▸ **Problem description**
From the top of the records below, return each line exactly, ending with the line that contains "cam.matrix_world = M; sc.camera = cam".

### Input material ###

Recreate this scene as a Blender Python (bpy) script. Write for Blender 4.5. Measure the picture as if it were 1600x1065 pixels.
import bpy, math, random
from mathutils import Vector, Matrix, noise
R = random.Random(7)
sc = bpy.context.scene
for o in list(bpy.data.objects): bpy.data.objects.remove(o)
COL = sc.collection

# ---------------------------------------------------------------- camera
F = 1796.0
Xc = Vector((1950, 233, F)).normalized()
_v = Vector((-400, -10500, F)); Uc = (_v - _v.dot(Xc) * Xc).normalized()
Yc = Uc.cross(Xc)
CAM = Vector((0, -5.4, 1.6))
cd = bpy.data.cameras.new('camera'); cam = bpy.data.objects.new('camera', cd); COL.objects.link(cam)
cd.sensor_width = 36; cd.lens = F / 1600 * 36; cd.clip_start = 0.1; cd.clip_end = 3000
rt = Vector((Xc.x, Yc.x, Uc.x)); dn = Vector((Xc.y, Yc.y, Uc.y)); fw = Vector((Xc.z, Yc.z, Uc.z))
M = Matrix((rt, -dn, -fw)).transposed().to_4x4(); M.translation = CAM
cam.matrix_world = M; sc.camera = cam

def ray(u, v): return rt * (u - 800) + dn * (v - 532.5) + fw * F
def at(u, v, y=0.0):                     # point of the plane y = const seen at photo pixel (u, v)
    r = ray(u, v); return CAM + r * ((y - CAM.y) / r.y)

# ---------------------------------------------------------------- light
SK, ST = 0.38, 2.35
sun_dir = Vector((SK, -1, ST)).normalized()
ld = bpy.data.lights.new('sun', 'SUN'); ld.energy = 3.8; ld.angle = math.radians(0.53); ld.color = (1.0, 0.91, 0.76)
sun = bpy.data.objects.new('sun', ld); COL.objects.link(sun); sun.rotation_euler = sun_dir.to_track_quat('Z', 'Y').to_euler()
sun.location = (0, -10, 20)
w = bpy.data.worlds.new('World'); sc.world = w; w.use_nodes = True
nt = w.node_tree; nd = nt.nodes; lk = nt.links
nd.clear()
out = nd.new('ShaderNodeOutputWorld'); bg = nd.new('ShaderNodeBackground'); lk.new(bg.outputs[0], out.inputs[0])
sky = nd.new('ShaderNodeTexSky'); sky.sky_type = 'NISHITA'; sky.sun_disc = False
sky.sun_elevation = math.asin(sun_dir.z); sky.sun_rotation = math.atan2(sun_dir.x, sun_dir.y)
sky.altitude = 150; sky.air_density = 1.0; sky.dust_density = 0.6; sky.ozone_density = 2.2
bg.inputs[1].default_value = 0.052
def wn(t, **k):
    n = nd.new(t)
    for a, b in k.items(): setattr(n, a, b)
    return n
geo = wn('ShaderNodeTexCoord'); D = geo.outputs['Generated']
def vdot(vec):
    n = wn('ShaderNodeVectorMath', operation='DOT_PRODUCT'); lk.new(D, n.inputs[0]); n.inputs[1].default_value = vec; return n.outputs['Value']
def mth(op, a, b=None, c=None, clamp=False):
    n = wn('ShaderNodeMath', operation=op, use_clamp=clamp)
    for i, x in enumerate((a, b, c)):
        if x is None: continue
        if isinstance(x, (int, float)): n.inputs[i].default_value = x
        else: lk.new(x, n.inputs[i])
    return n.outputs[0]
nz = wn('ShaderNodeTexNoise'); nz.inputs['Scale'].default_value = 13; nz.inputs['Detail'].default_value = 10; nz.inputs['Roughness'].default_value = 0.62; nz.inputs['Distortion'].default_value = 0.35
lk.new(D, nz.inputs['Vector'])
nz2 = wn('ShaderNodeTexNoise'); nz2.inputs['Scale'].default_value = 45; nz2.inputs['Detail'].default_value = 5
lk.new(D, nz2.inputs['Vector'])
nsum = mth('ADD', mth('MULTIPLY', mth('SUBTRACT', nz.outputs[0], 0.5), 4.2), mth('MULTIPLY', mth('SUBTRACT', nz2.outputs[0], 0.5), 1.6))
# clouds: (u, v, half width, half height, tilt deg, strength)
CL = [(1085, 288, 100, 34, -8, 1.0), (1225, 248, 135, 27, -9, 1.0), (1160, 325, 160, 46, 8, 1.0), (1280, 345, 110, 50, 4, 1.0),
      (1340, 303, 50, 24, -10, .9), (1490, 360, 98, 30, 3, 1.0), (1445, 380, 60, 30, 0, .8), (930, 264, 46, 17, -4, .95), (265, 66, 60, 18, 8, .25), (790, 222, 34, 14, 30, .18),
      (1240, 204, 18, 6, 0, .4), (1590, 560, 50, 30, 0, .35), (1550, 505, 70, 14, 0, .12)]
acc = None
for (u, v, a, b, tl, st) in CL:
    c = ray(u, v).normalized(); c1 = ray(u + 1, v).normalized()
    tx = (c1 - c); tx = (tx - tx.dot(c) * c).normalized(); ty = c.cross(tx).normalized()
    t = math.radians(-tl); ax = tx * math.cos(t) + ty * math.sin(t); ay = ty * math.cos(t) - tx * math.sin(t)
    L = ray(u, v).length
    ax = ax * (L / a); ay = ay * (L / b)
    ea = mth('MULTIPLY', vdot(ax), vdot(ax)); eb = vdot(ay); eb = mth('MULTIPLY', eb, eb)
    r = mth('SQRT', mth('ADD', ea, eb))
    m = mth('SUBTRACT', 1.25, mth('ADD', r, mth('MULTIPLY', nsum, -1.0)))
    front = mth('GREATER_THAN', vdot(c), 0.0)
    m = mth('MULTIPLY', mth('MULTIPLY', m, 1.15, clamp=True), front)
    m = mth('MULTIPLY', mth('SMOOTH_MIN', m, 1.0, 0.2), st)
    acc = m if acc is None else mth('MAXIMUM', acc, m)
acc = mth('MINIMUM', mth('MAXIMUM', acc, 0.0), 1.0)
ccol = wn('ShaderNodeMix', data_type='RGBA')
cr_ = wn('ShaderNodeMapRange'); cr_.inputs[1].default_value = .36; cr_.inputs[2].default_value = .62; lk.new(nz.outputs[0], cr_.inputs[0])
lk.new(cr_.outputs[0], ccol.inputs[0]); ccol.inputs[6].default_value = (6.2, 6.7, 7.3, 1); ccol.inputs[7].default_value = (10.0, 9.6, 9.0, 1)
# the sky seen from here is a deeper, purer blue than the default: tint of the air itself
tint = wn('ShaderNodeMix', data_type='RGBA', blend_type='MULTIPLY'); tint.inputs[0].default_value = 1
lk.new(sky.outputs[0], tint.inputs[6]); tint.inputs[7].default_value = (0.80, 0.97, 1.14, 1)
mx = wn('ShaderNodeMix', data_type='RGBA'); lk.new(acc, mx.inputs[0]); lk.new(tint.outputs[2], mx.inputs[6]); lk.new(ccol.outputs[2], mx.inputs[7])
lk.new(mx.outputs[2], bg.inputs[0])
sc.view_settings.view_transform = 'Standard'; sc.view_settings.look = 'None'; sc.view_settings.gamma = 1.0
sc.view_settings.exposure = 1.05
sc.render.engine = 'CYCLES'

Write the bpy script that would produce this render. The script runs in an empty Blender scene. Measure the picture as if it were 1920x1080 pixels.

###

▸ **The completed task**
Recreate this scene as a Blender Python (bpy) script. Write for Blender 4.5. Measure the picture as if it were 1600x1065 pixels.
import bpy, math, random
from mathutils import Vector, Matrix, noise
R = random.Random(7)
sc = bpy.context.scene
for o in list(bpy.data.objects): bpy.data.objects.remove(o)
COL = sc.collection

# ---------------------------------------------------------------- camera
F = 1796.0
Xc = Vector((1950, 233, F)).normalized()
_v = Vector((-400, -10500, F)); Uc = (_v - _v.dot(Xc) * Xc).normalized()
Yc = Uc.cross(Xc)
CAM = Vector((0, -5.4, 1.6))
cd = bpy.data.cameras.new('camera'); cam = bpy.data.objects.new('camera', cd); COL.objects.link(cam)
cd.sensor_width = 36; cd.lens = F / 1600 * 36; cd.clip_start = 0.1; cd.clip_end = 3000
rt = Vector((Xc.x, Yc.x, Uc.x)); dn = Vector((Xc.y, Yc.y, Uc.y)); fw = Vector((Xc.z, Yc.z, Uc.z))
M = Matrix((rt, -dn, -fw)).transposed().to_4x4(); M.translation = CAM
cam.matrix_world = M; sc.camera = cam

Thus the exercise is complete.